La oración del salmista es toda sobrenatural, Dios la
produce, como miel divina, en el alma de David, para que
con ella nos alimentemos (Proverbios 24, 13) y nos
endulcemos (Salmo 118, 103) todos nosotros. Por eso la
entrega el santo rey a los levitas, que él mismo ha
establecido de nuevo para el servicio del Santuario (II
Paralipómenos capítulos 22-26). Y no ya sólo como un
Benito de Nursia que funda sus monjes y los orienta
especialmente hacia el culto litúrgico: porque no es una
orden particular, es todo el clero lo que David organiza
en la elegida nación hebrea, y él mismo elabora la
oración con que había de alabar a Dios toda la Iglesia
de entonces… y hoy día la Iglesia de Cristo (cf. el
magnífico elogio de David en Eclesiástico 47,
principalmente los vv. 9.12.) ¿Y qué digo, elabora?
¿Acaso no es él mismo quien lo reza y lo canta, y hasta
lo baila en la fiesta del Arca, inundado de gozo
celestial, al punto de provocar la burla irónica de su
esposa la reina? A la cual él contesta, en un gesto mil
veces sublime: “¡Delante de Dios que me eligió… y me
mandó ser el caudillo de su pueblo Israel, bailaré yo y
me humillaré más de lo que he hecho, y seré despreciable
a los ojos míos!...” (II Reyes 6, 21 s.).

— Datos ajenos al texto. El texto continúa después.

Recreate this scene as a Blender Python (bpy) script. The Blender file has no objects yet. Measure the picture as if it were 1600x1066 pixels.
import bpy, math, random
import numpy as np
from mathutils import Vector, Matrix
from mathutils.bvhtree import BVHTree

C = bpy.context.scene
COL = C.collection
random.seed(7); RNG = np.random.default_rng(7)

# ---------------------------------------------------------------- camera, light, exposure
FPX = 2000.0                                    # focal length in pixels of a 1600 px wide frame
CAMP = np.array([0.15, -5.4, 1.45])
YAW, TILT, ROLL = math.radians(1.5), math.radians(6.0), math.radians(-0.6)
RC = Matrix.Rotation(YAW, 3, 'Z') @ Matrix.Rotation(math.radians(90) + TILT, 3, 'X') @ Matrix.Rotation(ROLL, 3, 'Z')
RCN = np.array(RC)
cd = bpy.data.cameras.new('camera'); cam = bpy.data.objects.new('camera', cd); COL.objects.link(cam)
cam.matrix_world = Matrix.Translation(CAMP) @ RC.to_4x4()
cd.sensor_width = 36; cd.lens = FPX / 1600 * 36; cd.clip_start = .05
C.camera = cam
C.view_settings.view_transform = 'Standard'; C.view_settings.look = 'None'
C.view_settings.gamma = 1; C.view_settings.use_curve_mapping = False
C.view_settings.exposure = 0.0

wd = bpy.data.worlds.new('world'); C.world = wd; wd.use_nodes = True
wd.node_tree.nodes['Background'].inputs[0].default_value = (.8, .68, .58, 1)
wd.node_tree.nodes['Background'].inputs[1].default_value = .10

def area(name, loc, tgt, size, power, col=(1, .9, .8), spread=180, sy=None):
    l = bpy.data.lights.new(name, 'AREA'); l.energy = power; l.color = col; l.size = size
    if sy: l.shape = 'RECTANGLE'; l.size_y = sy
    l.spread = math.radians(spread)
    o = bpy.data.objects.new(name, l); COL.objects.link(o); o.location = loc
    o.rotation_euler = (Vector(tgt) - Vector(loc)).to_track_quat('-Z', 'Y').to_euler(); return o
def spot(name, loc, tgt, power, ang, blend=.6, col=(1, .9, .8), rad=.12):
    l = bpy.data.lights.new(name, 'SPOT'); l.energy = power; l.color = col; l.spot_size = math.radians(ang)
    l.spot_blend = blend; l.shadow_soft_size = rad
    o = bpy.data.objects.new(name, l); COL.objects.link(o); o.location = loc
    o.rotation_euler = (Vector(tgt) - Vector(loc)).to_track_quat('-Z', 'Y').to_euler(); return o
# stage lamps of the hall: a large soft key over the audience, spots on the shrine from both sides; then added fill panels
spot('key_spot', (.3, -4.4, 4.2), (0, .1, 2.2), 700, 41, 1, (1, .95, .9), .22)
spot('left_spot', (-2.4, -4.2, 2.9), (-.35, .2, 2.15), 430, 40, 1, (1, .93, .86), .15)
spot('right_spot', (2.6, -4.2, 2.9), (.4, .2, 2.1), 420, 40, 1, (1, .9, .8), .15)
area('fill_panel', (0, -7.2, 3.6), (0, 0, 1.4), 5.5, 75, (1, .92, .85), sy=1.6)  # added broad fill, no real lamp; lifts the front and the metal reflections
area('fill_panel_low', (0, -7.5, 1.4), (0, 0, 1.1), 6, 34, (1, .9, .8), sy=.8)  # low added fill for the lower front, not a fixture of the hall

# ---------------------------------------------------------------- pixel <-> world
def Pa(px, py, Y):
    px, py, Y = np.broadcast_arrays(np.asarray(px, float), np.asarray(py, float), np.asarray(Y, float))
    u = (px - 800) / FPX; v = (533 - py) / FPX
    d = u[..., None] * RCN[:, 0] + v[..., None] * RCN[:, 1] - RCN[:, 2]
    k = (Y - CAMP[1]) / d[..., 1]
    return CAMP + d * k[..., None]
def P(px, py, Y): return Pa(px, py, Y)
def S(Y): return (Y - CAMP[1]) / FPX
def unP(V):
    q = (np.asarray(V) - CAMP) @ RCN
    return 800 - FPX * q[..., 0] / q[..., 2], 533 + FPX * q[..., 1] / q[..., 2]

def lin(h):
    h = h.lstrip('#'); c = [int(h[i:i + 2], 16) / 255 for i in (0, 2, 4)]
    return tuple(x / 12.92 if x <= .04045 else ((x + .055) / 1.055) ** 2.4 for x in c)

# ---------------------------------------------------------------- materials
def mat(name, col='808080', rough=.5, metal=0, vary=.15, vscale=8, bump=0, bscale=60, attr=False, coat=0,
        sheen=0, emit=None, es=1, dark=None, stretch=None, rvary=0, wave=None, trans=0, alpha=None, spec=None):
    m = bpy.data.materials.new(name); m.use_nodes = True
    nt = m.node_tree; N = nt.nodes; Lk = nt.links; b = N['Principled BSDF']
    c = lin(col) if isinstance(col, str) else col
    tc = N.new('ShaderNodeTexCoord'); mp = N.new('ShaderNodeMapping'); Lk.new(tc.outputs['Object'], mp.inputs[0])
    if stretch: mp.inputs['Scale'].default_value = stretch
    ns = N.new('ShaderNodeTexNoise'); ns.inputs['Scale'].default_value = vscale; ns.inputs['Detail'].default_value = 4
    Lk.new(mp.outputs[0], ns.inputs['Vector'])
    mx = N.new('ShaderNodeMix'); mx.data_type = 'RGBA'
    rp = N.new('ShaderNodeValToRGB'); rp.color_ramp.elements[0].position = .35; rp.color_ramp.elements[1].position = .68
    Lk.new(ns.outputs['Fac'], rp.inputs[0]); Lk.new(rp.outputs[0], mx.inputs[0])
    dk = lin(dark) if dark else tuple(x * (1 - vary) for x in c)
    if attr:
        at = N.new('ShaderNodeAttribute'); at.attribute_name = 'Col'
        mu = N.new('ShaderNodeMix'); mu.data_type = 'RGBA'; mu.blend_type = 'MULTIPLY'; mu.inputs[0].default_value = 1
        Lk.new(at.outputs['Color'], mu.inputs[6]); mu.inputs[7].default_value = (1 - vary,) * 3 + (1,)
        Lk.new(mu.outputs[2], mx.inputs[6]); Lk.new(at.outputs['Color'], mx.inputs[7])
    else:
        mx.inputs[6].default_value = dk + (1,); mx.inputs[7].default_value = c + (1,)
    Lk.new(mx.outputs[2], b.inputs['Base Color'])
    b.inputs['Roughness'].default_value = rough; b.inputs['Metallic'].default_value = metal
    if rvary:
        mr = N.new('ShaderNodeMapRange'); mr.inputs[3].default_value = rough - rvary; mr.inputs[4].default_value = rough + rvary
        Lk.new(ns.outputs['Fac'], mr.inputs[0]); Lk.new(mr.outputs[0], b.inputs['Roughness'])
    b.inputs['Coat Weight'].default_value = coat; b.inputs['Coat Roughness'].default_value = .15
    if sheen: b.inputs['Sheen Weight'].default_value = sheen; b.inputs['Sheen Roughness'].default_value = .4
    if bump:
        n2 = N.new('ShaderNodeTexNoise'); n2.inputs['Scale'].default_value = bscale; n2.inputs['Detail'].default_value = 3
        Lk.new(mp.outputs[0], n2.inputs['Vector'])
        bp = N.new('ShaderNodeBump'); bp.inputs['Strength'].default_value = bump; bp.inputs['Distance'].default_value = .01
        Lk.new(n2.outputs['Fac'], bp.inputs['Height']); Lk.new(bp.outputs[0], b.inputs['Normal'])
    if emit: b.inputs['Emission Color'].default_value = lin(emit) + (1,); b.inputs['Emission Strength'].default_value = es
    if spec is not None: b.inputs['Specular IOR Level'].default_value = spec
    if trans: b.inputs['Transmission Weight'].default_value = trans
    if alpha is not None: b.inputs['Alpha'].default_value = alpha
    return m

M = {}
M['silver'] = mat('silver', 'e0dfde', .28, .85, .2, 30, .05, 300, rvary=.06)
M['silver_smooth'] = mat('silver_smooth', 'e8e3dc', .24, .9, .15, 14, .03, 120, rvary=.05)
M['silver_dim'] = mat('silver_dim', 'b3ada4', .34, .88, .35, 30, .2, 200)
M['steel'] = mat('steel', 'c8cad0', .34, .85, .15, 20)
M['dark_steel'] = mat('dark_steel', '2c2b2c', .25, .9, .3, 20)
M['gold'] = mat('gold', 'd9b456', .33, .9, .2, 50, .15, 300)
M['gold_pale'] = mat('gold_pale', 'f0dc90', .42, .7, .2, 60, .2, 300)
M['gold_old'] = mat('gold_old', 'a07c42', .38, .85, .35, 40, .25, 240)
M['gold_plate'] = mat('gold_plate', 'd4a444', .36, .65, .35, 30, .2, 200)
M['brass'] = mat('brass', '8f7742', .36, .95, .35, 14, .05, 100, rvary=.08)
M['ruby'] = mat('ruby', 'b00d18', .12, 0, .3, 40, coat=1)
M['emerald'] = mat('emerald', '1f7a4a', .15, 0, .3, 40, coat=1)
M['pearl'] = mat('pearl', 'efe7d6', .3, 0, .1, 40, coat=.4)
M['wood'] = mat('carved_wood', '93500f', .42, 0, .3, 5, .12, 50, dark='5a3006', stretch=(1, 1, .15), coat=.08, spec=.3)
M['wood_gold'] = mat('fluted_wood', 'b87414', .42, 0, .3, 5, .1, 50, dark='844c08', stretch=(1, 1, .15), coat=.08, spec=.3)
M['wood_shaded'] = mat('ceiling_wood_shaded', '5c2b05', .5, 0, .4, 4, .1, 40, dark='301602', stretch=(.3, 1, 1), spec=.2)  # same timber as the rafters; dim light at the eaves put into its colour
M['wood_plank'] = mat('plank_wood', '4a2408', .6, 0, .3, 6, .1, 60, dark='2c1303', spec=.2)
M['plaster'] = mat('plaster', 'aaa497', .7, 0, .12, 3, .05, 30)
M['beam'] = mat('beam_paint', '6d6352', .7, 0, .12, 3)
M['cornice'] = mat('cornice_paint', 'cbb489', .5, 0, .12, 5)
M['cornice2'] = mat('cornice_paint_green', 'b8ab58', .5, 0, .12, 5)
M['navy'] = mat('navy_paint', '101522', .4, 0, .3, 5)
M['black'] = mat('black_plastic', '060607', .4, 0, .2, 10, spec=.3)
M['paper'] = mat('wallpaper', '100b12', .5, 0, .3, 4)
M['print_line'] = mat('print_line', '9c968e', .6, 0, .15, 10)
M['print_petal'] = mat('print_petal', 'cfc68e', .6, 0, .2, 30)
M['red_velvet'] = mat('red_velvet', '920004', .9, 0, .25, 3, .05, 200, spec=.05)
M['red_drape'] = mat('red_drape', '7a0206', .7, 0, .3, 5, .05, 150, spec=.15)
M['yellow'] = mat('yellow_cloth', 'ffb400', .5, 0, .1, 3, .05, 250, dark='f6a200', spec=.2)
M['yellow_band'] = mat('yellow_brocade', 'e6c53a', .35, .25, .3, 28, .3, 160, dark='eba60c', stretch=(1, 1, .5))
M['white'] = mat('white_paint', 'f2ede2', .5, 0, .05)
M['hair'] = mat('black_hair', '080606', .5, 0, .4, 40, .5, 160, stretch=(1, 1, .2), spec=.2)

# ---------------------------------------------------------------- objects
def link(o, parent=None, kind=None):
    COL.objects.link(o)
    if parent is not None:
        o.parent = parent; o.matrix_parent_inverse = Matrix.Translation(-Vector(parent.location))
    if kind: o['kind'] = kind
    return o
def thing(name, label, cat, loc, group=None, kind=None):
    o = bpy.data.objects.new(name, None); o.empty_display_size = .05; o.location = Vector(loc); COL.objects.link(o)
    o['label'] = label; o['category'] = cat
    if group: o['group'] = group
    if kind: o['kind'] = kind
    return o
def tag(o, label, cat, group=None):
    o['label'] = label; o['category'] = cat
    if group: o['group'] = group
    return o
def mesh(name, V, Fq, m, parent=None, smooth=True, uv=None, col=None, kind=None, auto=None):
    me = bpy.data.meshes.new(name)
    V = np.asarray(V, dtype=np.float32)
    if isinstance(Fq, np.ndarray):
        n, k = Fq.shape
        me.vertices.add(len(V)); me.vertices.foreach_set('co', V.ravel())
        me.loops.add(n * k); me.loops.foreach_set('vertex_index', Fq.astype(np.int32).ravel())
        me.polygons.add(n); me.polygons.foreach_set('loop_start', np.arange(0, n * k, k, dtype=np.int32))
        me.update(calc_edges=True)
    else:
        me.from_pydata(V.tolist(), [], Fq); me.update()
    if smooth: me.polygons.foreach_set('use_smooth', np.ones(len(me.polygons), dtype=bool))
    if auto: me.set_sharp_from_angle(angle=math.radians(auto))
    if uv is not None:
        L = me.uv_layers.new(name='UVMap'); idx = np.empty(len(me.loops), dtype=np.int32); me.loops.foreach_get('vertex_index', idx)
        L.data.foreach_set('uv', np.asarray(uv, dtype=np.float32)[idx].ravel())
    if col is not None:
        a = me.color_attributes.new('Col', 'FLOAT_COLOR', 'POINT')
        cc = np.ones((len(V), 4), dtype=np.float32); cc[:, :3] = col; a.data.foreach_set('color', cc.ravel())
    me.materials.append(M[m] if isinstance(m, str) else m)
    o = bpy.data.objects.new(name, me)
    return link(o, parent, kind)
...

¿Qué mucho, pues, que Dios, amando a David con una
predilección que resulta excepcional aun dentro de la
Escritura, pusiese en su corazón los más grandes
efluvios de amor con que un alma puede y podrá jamás
responder al amor divino? ¿Y cómo no había de ser ésta
la oración insuperable, si es la que expresa los mismos
efectos que un día habían de brotar del Corazón de
Cristo?
Después de esta breve introducción general, pasemos a
hacer algunas observaciones de orden técnico.
Se dividen los 150 Salmos del Salterio en cinco partes o
libros: I Libro, Salmos 1-40; II Libro, 41-71; III
Libro, 72-88; IV Libro, 89-105; V Libro, 106-150.
La mayoría de los Salmos llevan un epígrafe, que se
refiere o al autor, o a las circunstancias de su
composición o a la manera de cantarlos. Estos epígrafes,
aunque no hayan formado parte del texto primitivo, son
antiquísimos; de otro modo no los pondría la versión
griega de los Setenta. Según éstos, el principal autor
del Salterio es David; siendo atribuidos al Real
Profeta, en el texto latino, 85 Salmos, 84 en el griego
y 73 en el hebreo. A más de David, se mencionan como
autores de Salmos: Moisés, Salomón, Asaf, Hemán, Etán y
los hijos de Coré. No se puede, pues, razonablemente
desestimar la tradición cristiana que llama al libro de
los Salmos ‘Salterio de David’, porque los demás autores
son tan pocos y la tradición a favor de los Salmos
davídicos es tan antigua, que con toda razón se puede
poner su nombre al frente de toda la colección. En
particular no puede negarse el origen davídico de
aquellos Salmos que se citan en los libros sagrados
expresamente con el nombre de David; así, por ejemplo,
los Salmos 2, 15, 17, 109 y otros (Decreto de la
Pontificia Comisión Bíblica del 1° de mayo de 1910.)
Huelga decir que el género literario de los Salmos es el
poético. La poesía hebrea no cuenta con rima ni con
metro en el sentido riguroso de la palabra, aunque sí
con cierto ritmo silábico; mas lo que constituye su
esencia, es el ritmo de los pensamientos, repitiéndose
el mismo pensamiento dos y hasta tres veces. Este
sistema simétrico de frases se llama ‘paralelismo de los
miembros’.
En cuanto al texto latino de los Salmos de la Vulgata (y
el Breviario), hay que observar que esto no corresponde
a la versión de San Jerónimo, sino a la traducción
prejeronimiana tomada de los Setenta, y divulgada
principalmente en las Galias, por lo cual recibió la
denominación de ‘Psalterium Gallicanum’. El doctor
Máximo sólo pudo revisar dicha versión en algunas
partes, porque estaba introducida ya en la Liturgia.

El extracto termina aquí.